WHAT IS REQUIRED >>
Copy, in full, each line of the material that holds the word "script".

THE INPUT >>
____

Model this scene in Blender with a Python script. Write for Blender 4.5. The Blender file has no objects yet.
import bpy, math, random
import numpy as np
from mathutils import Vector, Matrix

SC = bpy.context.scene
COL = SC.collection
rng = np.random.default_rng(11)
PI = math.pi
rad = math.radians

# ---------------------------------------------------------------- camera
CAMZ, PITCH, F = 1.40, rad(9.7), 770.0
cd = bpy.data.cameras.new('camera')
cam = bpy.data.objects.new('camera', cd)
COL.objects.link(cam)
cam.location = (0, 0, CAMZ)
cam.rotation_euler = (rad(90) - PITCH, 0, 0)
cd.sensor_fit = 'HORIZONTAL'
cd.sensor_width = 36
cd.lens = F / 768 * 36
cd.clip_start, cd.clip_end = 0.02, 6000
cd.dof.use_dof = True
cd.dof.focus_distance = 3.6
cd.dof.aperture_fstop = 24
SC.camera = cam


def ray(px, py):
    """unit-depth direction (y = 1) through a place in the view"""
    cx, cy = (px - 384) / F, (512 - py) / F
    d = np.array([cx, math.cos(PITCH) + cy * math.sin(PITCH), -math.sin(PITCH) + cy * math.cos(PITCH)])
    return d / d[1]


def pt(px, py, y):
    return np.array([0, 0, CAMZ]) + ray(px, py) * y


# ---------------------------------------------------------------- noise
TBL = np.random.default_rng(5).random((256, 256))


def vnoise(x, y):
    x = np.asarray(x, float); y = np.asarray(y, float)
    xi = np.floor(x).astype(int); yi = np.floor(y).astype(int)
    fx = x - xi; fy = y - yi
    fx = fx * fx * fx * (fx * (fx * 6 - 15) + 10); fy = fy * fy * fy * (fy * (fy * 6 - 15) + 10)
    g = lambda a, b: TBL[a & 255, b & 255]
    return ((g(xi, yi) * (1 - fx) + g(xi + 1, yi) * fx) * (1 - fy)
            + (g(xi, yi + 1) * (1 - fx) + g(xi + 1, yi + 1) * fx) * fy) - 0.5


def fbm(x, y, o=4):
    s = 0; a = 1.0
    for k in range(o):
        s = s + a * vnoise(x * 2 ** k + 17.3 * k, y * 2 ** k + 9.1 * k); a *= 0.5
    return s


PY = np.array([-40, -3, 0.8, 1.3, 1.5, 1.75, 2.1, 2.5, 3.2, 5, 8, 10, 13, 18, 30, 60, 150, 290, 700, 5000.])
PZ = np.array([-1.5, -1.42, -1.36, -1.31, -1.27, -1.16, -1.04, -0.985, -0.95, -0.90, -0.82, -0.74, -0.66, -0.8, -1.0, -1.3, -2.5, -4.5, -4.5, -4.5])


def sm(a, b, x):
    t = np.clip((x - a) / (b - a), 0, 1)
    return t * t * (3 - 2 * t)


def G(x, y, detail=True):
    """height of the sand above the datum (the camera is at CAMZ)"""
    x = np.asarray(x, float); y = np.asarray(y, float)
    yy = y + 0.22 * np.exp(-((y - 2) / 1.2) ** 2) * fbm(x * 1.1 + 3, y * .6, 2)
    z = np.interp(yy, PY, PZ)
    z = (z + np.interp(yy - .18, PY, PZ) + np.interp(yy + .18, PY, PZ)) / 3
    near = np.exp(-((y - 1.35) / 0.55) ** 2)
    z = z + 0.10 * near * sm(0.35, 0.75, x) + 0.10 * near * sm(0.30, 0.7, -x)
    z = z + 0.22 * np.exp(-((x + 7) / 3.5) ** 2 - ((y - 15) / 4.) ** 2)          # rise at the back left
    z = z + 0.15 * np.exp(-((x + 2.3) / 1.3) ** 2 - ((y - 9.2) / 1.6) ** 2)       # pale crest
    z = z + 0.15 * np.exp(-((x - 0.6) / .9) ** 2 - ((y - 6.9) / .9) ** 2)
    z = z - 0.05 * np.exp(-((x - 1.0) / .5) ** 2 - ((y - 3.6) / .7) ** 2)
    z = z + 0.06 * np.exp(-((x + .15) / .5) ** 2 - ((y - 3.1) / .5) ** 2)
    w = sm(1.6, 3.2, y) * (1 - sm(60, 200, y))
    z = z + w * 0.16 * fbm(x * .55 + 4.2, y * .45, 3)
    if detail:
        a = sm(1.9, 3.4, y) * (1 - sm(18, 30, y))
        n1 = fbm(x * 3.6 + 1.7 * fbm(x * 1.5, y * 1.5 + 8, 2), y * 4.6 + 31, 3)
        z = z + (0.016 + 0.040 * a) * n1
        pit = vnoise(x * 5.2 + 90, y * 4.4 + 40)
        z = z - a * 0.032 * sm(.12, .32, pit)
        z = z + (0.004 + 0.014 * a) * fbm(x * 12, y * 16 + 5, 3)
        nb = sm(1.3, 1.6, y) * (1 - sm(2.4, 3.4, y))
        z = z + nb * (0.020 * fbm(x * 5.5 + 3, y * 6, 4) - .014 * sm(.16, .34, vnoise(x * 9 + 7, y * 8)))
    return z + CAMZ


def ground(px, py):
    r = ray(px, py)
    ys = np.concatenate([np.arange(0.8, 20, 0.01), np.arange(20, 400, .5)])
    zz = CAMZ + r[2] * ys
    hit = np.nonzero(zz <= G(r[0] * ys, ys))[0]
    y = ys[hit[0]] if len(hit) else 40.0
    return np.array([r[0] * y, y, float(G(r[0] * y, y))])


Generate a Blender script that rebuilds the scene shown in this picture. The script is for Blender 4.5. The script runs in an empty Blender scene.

____

FINISHED EXERCISE >>
Model this scene in Blender with a Python script. Write for Blender 4.5. The Blender file has no objects yet.
Generate a Blender script that rebuilds the scene shown in this picture. The script is for Blender 4.5. The script runs in an empty Blender scene.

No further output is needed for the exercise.